Sound Support

The server sends the game a list of primary and secondary sound tags for certain events. The primary tags are those preferred by the current modpack. The game does not need to have these sounds. The secondary tags should refer to standard sounds that all installations of Freeciv21 should have.

Tags are used to give an easy way to change sounds. A specfile is used to indicate which tags refer to which sound files. A change of spec file, given as an option at startup, will change sounds. For example:

$ freeciv21-client --Sound mysounds.soundspec

will read sound files from mysounds.soundspec.
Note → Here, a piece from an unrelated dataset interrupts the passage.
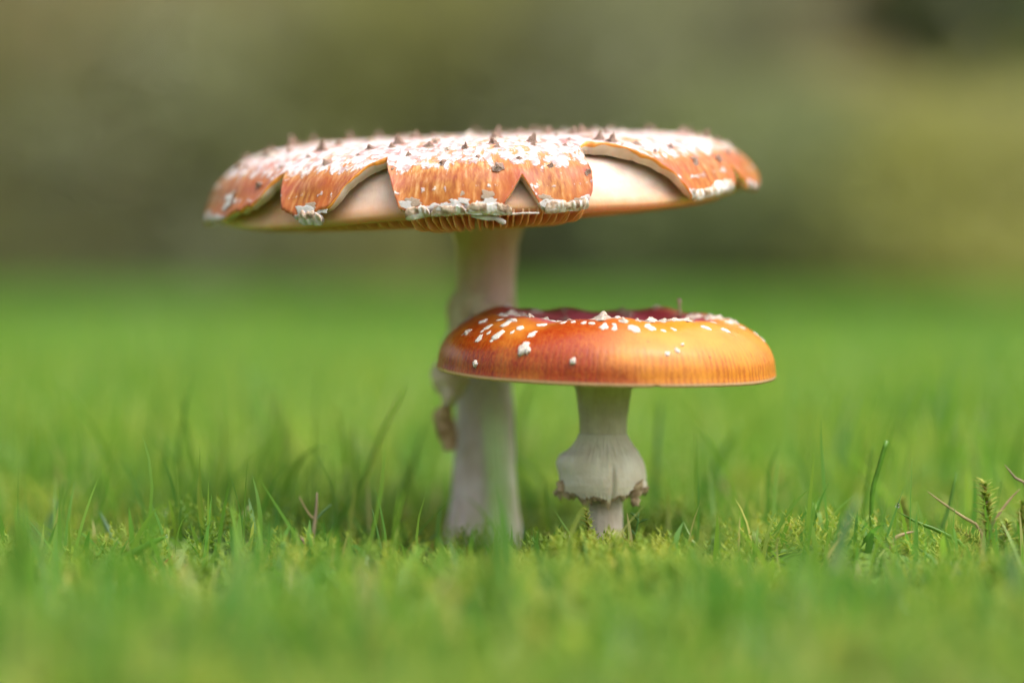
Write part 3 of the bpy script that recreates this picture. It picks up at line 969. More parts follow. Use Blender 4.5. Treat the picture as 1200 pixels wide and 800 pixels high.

You will need to download or copy or link those sounds into whichever directory is mentioned in this file first, or edit it to refer to the right files. All references are by default relative to the data/ directory. Soundpacks can be downloaded from the Freeciv21 modpack installer.

Tags

There are two kinds of sound tags:

  • defined in the rulesets

  • defined in the program code

While the former can be chosen freely the latter cannot be changed.

The sound tags associated with improvements (wonders and normal buildings), unit movements, and unit combat have to be set in the rulesets. Freeciv21 just hands these sound tags over to the game where they are translated into the filenames of the sound files via the soundspec file. Every soundspec should have generic sound tags for wonders (w_generic), normal buildings (b_generic), unit movements (m_generic), and unit fights (f_generic).

Sound tags associated with certain events are generated in the Freeciv21 code and cannot be configured from outside. The soundspec file also has to have mapping for these tags. The complete list of such tags can be found in data/stdsounds.soundspec. The name of the tag is C++ enum name (see common/events.h) in lowercase. So E_POLLUTION becomes the tag e_pollution. There is no generic event tag and no alternate tags are used.